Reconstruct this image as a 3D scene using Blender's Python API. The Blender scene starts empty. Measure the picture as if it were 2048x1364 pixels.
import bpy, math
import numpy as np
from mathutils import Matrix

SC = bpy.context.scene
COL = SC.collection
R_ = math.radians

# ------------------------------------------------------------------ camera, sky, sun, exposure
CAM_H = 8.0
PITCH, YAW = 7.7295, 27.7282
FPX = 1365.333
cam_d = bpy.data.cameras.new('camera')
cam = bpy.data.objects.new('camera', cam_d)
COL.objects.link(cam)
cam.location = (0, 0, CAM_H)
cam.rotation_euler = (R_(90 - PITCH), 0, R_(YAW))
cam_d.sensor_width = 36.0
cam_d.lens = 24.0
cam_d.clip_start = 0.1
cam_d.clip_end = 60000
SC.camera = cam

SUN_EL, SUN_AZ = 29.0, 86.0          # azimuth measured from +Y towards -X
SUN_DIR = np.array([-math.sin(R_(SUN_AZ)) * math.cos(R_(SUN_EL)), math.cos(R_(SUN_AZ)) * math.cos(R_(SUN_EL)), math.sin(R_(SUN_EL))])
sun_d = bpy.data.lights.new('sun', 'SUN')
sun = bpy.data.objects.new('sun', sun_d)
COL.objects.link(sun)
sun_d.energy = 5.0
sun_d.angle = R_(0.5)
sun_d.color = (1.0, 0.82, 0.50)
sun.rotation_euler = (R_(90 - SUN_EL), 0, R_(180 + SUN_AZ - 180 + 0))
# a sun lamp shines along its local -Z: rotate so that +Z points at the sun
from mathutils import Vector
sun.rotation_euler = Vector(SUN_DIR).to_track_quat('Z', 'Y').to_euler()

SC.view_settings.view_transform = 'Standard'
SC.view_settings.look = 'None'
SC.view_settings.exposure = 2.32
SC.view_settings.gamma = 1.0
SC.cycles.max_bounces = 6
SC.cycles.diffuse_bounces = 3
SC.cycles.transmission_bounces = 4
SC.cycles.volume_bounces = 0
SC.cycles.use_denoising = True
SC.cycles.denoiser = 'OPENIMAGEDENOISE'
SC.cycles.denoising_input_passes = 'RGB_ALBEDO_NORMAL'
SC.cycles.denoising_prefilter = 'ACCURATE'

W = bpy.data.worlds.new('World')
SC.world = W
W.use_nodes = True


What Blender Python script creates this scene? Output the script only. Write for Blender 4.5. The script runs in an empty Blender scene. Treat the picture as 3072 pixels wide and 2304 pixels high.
-=-=-
WRITTEN EXERCISE:
Your task is to quote the listing above word for word.

EXERCISE SOLUTION:
Reconstruct this image as a 3D scene using Blender's Python API. The Blender scene starts empty. Measure the picture as if it were 2048x1364 pixels.
import bpy, math
import numpy as np
from mathutils import Matrix

SC = bpy.context.scene
COL = SC.collection
R_ = math.radians

# ------------------------------------------------------------------ camera, sky, sun, exposure
CAM_H = 8.0
PITCH, YAW = 7.7295, 27.7282
FPX = 1365.333
cam_d = bpy.data.cameras.new('camera')
cam = bpy.data.objects.new('camera', cam_d)
COL.objects.link(cam)
cam.location = (0, 0, CAM_H)
cam.rotation_euler = (R_(90 - PITCH), 0, R_(YAW))
cam_d.sensor_width = 36.0
cam_d.lens = 24.0
cam_d.clip_start = 0.1
cam_d.clip_end = 60000
SC.camera = cam

SUN_EL, SUN_AZ = 29.0, 86.0          # azimuth measured from +Y towards -X
SUN_DIR = np.array([-math.sin(R_(SUN_AZ)) * math.cos(R_(SUN_EL)), math.cos(R_(SUN_AZ)) * math.cos(R_(SUN_EL)), math.sin(R_(SUN_EL))])
sun_d = bpy.data.lights.new('sun', 'SUN')
sun = bpy.data.objects.new('sun', sun_d)
COL.objects.link(sun)
sun_d.energy = 5.0
sun_d.angle = R_(0.5)
sun_d.color = (1.0, 0.82, 0.50)
sun.rotation_euler = (R_(90 - SUN_EL), 0, R_(180 + SUN_AZ - 180 + 0))
# a sun lamp shines along its local -Z: rotate so that +Z points at the sun
from mathutils import Vector
sun.rotation_euler = Vector(SUN_DIR).to_track_quat('Z', 'Y').to_euler()

SC.view_settings.view_transform = 'Standard'
SC.view_settings.look = 'None'
SC.view_settings.exposure = 2.32
SC.view_settings.gamma = 1.0
SC.cycles.max_bounces = 6
SC.cycles.diffuse_bounces = 3
SC.cycles.transmission_bounces = 4
SC.cycles.volume_bounces = 0
SC.cycles.use_denoising = True
SC.cycles.denoiser = 'OPENIMAGEDENOISE'
SC.cycles.denoising_input_passes = 'RGB_ALBEDO_NORMAL'
SC.cycles.denoising_prefilter = 'ACCURATE'

W = bpy.data.worlds.new('World')
SC.world = W
W.use_nodes = True


What Blender Python script creates this scene? Output the script only. Write for Blender 4.5. The script runs in an empty Blender scene. Treat the picture as 3072 pixels wide and 2304 pixels high.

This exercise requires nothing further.